**** Provided records ****
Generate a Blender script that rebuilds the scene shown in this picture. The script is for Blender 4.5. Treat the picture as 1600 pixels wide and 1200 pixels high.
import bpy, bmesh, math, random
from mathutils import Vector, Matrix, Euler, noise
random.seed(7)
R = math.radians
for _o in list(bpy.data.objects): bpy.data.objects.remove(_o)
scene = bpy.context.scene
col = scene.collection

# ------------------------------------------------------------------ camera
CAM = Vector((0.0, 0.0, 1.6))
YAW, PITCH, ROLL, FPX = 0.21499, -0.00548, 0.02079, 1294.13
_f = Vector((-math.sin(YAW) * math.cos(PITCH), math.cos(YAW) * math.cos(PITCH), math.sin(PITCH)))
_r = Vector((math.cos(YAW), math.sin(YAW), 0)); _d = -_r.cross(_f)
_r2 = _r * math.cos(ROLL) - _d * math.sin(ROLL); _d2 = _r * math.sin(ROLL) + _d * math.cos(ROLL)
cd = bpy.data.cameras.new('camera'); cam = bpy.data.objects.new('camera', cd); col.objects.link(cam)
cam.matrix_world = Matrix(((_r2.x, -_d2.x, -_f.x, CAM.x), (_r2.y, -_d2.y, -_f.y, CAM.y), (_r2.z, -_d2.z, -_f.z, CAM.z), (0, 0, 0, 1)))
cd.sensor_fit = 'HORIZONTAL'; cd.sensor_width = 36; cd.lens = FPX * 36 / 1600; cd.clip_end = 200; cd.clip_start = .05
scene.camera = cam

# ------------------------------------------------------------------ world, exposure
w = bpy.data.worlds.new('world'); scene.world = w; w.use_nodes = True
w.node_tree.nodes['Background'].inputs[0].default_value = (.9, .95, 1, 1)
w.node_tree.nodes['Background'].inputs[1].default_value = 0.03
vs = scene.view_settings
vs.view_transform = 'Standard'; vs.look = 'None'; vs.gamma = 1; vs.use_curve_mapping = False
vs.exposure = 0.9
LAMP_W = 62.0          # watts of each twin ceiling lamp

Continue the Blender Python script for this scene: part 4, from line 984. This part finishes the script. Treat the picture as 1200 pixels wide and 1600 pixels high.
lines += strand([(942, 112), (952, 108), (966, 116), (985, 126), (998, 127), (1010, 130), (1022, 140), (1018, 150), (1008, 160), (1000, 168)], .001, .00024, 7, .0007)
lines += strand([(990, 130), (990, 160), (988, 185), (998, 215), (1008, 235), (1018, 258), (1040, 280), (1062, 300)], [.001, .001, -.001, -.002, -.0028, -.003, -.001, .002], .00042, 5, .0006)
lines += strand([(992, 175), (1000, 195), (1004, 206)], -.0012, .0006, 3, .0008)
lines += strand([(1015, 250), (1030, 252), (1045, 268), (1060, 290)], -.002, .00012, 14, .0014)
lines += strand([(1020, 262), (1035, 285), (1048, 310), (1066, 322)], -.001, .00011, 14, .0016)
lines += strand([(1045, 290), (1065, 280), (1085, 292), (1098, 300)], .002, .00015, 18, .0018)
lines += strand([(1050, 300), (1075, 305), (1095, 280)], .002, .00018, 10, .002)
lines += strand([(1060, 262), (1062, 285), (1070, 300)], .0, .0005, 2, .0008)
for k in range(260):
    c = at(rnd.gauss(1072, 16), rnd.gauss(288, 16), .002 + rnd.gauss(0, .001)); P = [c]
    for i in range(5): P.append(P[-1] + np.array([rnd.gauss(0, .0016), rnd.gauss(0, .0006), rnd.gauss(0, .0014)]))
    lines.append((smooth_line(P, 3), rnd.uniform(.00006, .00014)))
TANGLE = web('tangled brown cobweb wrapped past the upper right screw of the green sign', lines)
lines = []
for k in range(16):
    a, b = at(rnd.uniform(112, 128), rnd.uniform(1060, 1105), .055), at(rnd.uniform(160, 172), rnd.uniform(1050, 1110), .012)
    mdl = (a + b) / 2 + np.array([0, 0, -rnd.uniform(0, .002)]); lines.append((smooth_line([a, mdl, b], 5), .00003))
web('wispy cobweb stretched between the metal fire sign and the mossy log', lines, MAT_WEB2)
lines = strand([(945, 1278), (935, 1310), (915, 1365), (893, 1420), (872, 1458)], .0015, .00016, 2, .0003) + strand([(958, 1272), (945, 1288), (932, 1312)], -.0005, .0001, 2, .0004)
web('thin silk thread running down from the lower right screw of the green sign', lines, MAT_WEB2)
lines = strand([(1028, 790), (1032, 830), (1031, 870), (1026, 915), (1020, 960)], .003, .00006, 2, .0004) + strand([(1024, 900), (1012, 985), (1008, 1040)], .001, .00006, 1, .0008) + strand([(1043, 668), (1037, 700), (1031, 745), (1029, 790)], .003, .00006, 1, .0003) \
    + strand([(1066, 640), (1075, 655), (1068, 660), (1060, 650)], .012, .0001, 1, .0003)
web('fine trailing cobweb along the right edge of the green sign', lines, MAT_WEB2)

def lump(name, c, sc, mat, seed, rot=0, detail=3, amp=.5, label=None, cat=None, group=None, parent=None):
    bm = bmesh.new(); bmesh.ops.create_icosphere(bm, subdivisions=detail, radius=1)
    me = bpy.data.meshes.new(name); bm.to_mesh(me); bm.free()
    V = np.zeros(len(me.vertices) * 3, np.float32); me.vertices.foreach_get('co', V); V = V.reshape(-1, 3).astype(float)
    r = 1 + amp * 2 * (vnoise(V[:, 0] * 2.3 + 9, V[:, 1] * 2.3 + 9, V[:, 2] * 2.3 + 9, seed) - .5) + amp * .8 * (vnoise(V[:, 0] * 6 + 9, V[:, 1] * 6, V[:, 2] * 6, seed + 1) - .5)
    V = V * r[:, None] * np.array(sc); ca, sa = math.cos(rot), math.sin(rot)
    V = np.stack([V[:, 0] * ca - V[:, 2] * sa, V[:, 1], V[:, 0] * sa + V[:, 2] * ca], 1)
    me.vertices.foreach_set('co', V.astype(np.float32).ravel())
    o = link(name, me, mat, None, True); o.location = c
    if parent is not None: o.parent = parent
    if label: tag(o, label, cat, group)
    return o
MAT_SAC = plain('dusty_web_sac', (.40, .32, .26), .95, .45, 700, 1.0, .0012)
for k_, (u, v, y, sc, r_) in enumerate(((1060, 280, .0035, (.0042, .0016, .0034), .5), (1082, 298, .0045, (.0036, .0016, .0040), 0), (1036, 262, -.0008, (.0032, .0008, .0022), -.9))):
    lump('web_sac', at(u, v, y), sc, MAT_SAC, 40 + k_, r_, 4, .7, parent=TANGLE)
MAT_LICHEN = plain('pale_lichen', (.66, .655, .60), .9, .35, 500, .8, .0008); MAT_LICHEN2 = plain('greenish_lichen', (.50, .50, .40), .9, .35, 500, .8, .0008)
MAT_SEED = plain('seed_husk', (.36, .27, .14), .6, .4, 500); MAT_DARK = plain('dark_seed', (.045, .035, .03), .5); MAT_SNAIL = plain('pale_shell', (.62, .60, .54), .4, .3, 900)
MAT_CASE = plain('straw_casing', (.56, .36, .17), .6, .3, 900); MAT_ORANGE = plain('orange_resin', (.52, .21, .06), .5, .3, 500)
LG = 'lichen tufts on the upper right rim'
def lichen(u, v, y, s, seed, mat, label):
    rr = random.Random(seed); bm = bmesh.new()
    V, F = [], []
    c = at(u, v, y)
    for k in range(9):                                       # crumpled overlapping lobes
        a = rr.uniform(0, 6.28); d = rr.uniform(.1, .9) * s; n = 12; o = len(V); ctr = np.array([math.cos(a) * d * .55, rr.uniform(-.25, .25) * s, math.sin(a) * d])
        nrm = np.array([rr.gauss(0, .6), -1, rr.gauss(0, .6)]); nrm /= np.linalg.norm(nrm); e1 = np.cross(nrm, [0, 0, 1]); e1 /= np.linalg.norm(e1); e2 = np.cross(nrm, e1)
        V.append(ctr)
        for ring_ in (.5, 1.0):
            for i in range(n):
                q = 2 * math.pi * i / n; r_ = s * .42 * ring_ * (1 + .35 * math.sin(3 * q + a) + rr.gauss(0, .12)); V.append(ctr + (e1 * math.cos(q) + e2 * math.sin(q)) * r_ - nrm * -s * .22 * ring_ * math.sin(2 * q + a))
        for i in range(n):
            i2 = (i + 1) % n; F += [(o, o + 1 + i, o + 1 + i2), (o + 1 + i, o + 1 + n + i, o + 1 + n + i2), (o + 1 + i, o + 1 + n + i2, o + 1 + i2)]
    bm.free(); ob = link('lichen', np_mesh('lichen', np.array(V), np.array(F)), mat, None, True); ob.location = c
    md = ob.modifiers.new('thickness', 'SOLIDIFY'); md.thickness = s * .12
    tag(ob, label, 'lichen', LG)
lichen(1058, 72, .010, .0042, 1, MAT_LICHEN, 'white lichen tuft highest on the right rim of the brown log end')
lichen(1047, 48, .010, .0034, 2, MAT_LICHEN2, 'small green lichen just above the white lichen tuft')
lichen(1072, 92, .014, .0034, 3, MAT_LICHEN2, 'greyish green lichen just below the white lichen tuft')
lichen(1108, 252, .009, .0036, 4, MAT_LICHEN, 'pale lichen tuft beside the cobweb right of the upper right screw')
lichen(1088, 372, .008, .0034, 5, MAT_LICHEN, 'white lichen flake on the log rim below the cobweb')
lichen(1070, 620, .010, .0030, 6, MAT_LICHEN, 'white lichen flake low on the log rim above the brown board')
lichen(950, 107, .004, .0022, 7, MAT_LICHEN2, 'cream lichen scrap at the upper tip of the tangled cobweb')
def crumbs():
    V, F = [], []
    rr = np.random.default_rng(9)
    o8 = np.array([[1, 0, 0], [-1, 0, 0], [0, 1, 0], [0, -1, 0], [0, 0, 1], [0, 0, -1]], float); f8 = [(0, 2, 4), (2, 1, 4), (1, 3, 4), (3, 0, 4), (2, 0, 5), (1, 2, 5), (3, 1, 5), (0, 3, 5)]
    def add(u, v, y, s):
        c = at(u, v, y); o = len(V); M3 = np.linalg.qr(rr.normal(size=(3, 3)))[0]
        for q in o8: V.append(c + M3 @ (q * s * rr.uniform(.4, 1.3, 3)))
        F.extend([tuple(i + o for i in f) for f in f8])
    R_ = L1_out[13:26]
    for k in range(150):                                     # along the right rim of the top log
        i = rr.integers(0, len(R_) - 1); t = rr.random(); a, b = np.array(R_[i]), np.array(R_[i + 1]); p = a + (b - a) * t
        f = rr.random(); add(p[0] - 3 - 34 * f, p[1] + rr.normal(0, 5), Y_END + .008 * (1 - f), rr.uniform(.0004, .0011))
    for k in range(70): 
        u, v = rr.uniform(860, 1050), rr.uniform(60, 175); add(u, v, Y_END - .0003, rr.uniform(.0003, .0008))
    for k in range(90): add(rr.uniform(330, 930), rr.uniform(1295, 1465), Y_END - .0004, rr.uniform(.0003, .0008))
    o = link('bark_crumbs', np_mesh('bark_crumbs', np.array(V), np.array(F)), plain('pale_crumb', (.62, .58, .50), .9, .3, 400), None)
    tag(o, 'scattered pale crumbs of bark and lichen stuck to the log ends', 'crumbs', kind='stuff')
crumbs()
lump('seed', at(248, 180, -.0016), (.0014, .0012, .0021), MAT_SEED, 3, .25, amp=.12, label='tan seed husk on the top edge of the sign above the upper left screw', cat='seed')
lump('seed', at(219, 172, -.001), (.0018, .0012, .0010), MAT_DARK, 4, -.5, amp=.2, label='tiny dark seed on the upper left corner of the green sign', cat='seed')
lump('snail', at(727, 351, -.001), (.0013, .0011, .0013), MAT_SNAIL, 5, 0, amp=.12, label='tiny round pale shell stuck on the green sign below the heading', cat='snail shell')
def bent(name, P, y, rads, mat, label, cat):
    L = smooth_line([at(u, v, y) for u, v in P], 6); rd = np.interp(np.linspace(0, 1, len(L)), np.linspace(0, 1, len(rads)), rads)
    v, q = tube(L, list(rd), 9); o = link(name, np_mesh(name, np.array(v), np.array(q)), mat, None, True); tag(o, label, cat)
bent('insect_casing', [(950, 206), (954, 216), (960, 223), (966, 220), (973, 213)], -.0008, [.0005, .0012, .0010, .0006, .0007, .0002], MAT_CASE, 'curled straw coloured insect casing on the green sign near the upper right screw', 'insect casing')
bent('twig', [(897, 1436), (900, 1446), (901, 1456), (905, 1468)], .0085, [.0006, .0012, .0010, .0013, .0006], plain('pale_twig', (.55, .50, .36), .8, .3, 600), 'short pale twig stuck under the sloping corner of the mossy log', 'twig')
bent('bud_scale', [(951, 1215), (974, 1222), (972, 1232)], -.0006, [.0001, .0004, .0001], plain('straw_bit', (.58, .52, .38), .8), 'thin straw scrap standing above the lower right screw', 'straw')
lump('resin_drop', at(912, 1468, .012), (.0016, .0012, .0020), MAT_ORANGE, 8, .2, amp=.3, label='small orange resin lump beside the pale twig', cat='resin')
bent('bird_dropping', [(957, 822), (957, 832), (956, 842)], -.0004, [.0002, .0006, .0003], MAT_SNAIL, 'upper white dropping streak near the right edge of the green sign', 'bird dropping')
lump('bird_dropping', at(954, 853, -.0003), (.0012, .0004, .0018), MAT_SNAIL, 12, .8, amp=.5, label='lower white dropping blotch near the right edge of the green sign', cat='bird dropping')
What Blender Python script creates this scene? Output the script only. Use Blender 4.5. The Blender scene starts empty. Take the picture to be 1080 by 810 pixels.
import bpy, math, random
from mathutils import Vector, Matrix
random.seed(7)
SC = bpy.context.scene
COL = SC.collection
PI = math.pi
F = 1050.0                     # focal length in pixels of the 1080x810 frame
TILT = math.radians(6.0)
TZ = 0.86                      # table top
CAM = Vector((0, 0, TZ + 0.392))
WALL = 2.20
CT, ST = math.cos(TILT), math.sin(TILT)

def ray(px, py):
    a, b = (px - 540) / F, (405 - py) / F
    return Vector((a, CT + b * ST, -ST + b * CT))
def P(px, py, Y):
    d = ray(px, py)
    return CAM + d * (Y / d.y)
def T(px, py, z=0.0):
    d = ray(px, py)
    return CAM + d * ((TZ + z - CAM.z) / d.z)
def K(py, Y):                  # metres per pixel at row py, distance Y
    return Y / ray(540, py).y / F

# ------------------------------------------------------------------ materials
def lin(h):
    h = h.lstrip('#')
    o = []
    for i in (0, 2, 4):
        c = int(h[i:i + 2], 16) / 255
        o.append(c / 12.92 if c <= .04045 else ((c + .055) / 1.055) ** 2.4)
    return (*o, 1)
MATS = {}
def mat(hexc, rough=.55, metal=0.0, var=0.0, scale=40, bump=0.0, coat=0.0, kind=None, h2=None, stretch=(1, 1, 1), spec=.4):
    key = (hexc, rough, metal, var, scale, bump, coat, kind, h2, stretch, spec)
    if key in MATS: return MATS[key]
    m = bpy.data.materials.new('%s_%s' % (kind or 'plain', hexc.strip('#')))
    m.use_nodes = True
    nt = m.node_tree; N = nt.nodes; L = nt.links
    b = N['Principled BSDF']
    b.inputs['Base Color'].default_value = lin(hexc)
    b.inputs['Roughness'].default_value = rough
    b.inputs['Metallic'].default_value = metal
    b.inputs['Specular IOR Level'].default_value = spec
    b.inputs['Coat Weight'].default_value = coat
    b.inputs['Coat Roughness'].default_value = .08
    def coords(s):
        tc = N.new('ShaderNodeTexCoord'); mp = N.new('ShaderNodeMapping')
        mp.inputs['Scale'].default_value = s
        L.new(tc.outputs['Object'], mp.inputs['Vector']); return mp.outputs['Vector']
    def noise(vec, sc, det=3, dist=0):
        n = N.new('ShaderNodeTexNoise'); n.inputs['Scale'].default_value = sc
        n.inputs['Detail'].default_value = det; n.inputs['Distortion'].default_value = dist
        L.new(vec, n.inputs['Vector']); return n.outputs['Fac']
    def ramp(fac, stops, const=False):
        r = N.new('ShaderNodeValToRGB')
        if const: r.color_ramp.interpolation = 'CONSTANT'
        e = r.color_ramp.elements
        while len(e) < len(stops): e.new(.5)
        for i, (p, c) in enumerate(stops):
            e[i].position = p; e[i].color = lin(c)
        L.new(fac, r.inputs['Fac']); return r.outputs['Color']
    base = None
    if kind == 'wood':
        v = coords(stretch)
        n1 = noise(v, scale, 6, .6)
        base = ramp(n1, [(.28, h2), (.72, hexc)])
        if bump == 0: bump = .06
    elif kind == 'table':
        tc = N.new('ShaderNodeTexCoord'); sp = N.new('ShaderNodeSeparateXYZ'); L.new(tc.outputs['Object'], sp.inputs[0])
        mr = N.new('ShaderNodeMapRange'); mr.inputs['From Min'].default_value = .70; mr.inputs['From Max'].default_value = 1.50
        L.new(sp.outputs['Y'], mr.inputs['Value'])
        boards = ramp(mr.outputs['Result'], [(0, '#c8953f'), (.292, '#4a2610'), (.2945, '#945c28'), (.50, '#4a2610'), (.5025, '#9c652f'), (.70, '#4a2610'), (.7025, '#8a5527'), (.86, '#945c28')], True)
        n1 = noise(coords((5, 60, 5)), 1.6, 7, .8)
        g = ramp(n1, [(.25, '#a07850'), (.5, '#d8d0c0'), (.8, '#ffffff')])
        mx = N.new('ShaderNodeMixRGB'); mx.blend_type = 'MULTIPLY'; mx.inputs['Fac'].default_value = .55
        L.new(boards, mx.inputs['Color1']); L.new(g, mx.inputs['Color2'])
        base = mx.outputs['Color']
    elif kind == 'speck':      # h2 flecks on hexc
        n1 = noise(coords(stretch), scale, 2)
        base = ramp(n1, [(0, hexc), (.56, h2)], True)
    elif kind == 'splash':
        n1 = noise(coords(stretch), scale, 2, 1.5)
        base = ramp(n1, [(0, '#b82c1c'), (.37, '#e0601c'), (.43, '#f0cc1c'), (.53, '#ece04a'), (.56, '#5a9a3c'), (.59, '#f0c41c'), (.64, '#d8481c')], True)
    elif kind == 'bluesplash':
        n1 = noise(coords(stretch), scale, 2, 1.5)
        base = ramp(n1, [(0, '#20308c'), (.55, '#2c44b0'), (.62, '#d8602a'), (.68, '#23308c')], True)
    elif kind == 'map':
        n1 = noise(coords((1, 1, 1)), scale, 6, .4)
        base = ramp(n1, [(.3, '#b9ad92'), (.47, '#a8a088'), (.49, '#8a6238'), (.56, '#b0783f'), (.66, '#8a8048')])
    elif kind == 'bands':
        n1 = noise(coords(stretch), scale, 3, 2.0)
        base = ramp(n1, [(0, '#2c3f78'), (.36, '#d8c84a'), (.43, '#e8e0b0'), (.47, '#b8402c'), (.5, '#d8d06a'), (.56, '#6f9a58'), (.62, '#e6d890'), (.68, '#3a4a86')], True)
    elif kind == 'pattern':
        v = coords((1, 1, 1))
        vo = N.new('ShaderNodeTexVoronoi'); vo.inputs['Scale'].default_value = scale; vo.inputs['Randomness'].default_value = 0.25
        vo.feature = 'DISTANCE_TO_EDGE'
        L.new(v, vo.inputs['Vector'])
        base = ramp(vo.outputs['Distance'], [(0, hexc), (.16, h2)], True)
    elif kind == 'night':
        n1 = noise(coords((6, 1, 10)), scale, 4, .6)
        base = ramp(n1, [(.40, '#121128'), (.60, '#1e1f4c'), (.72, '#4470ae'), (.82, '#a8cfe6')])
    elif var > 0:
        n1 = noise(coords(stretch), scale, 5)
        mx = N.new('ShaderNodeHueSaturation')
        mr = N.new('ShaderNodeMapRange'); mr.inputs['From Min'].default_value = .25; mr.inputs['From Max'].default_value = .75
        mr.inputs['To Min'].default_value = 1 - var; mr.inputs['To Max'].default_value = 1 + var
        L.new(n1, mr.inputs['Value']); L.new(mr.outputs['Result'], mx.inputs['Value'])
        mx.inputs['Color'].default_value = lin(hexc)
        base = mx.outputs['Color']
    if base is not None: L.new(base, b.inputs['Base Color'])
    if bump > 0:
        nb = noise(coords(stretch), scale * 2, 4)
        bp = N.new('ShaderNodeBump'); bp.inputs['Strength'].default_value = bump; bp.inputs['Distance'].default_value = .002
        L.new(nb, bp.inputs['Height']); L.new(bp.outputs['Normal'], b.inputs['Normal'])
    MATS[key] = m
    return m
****
_What the task requires_
Using the records above, find and show each line with the string "Treat".

_The completed task_
Generate a Blender script that rebuilds the scene shown in this picture. The script is for Blender 4.5. Treat the picture as 1600 pixels wide and 1200 pixels high.
Continue the Blender Python script for this scene: part 4, from line 984. This part finishes the script. Treat the picture as 1200 pixels wide and 1600 pixels high.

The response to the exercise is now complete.